» **What to do**:
From the entries below, copy every line that holds the word "part".

:::::

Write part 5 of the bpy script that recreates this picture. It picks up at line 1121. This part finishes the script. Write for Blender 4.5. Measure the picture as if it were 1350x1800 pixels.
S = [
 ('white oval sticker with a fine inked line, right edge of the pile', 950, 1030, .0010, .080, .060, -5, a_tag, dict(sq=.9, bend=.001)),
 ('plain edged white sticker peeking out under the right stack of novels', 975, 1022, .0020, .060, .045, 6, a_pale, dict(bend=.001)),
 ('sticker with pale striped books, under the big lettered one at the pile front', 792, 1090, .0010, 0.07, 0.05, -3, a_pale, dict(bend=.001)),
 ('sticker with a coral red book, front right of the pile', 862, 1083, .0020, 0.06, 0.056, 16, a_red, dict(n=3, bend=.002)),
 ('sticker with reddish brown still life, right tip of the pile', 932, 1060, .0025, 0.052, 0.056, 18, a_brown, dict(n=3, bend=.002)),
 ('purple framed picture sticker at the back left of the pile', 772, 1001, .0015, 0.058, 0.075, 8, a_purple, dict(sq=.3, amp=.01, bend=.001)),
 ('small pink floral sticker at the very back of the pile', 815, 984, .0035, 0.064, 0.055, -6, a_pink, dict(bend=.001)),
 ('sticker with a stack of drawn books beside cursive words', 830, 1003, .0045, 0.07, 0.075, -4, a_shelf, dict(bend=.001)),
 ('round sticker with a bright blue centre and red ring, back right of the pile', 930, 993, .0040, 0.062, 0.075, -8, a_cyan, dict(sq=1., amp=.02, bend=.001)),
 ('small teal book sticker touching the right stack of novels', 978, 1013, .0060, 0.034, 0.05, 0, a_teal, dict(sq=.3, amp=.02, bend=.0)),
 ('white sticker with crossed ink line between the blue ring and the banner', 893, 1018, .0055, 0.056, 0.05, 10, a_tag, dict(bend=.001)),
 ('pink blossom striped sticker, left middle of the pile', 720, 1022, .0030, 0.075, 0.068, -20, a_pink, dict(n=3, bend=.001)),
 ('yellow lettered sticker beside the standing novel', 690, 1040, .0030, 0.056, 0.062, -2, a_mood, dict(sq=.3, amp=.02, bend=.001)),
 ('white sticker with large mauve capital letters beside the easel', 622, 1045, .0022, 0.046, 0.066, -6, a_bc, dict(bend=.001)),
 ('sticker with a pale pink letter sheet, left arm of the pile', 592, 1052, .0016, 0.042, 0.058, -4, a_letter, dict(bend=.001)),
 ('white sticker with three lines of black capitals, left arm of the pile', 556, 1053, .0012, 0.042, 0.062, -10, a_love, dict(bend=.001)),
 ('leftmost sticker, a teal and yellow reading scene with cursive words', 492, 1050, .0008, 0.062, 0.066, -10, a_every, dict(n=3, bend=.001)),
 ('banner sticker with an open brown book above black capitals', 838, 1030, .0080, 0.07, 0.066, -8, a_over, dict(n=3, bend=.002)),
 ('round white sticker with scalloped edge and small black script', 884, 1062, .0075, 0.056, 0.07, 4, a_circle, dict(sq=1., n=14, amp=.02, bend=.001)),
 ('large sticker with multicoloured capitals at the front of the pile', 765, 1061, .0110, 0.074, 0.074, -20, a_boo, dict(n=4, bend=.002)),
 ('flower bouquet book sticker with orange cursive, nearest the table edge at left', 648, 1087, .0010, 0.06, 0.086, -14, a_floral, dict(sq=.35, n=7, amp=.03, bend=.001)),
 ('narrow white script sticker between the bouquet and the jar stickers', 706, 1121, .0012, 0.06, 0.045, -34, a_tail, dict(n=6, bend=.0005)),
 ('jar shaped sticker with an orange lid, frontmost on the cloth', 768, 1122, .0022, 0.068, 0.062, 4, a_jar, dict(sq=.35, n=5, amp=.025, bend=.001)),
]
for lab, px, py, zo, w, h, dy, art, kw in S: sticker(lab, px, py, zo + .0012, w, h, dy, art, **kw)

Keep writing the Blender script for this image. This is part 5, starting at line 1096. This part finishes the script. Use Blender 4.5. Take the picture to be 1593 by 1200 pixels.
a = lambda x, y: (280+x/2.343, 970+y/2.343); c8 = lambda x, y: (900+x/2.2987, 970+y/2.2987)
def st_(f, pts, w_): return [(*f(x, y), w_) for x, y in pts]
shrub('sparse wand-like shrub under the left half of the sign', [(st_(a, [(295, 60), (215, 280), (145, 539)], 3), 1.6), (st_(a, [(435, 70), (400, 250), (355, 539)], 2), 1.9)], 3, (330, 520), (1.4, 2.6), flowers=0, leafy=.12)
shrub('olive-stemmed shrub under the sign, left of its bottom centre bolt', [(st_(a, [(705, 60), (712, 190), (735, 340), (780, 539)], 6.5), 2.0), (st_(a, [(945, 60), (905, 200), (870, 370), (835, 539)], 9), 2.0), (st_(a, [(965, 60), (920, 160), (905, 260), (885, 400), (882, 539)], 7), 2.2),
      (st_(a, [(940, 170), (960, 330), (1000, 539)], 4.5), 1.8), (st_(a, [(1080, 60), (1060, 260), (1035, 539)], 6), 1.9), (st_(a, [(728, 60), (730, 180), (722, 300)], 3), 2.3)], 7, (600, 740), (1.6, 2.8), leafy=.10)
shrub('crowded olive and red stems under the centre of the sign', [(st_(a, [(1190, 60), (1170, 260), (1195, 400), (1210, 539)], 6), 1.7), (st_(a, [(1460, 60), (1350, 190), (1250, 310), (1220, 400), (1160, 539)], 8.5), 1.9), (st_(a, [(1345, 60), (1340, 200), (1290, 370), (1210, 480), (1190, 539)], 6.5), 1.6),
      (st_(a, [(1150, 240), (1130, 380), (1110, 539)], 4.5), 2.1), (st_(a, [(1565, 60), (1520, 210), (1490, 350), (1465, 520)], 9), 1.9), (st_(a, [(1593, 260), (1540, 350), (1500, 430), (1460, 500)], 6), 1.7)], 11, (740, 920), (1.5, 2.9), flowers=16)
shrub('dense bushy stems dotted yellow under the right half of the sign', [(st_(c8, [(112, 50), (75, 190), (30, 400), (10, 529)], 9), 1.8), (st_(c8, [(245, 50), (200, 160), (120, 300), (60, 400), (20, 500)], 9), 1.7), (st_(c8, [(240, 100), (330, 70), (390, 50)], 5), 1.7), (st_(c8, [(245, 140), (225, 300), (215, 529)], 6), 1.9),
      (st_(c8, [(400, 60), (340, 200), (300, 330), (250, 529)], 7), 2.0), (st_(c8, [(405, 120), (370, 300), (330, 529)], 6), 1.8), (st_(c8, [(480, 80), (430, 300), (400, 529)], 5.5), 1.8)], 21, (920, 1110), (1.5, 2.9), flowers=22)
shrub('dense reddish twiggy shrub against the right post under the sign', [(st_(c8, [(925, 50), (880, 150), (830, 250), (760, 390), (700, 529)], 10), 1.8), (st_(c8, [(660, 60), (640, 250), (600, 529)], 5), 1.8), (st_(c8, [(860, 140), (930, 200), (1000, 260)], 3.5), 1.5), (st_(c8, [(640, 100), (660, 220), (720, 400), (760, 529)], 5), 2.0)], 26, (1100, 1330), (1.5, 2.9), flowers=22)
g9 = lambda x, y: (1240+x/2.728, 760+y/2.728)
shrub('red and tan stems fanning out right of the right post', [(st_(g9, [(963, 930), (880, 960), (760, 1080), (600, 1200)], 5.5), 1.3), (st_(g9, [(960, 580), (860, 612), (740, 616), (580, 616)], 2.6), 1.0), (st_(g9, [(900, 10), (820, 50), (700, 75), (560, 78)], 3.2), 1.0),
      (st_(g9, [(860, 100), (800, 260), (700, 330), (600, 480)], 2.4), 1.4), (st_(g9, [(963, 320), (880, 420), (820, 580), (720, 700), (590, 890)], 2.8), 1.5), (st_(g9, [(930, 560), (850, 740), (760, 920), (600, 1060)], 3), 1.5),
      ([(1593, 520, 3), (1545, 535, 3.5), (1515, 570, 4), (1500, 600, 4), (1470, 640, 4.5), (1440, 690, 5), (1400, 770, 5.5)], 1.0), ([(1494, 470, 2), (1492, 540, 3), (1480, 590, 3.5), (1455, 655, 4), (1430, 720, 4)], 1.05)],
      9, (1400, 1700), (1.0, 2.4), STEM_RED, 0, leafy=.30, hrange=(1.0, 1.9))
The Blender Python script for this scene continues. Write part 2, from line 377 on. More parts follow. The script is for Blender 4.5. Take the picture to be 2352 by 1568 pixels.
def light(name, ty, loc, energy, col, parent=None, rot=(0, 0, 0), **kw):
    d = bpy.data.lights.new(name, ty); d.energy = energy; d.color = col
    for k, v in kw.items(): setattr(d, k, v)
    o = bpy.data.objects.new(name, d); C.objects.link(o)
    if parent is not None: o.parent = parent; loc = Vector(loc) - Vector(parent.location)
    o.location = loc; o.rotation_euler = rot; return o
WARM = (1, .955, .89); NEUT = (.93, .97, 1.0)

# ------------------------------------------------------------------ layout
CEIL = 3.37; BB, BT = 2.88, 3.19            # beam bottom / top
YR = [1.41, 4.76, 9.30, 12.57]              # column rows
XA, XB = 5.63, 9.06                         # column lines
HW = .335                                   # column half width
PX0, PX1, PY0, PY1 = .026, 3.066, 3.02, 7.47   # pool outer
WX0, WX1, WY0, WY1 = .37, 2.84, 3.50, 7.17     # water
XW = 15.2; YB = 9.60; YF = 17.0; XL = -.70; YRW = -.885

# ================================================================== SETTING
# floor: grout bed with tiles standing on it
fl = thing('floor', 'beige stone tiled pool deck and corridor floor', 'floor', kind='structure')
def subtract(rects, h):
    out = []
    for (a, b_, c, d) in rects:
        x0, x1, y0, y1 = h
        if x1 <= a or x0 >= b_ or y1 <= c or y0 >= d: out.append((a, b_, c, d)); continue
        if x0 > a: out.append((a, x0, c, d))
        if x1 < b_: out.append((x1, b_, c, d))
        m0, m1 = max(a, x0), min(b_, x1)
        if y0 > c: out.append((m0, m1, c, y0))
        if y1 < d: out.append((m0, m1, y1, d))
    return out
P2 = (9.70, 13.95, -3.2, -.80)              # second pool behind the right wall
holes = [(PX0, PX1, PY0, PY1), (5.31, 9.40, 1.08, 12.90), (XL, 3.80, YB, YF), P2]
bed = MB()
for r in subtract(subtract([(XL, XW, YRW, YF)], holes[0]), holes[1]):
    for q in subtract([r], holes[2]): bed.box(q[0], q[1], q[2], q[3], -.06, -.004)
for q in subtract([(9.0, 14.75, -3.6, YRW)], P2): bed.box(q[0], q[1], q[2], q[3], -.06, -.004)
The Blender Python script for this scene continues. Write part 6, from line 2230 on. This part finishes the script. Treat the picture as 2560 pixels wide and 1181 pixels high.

:::::

» **Exercise solution**:
Write part 5 of the bpy script that recreates this picture. It picks up at line 1121. This part finishes the script. Write for Blender 4.5. Measure the picture as if it were 1350x1800 pixels.
Keep writing the Blender script for this image. This is part 5, starting at line 1096. This part finishes the script. Use Blender 4.5. Take the picture to be 1593 by 1200 pixels.
The Blender Python script for this scene continues. Write part 2, from line 377 on. More parts follow. The script is for Blender 4.5. Take the picture to be 2352 by 1568 pixels.
The Blender Python script for this scene continues. Write part 6, from line 2230 on. This part finishes the script. Treat the picture as 2560 pixels wide and 1181 pixels high.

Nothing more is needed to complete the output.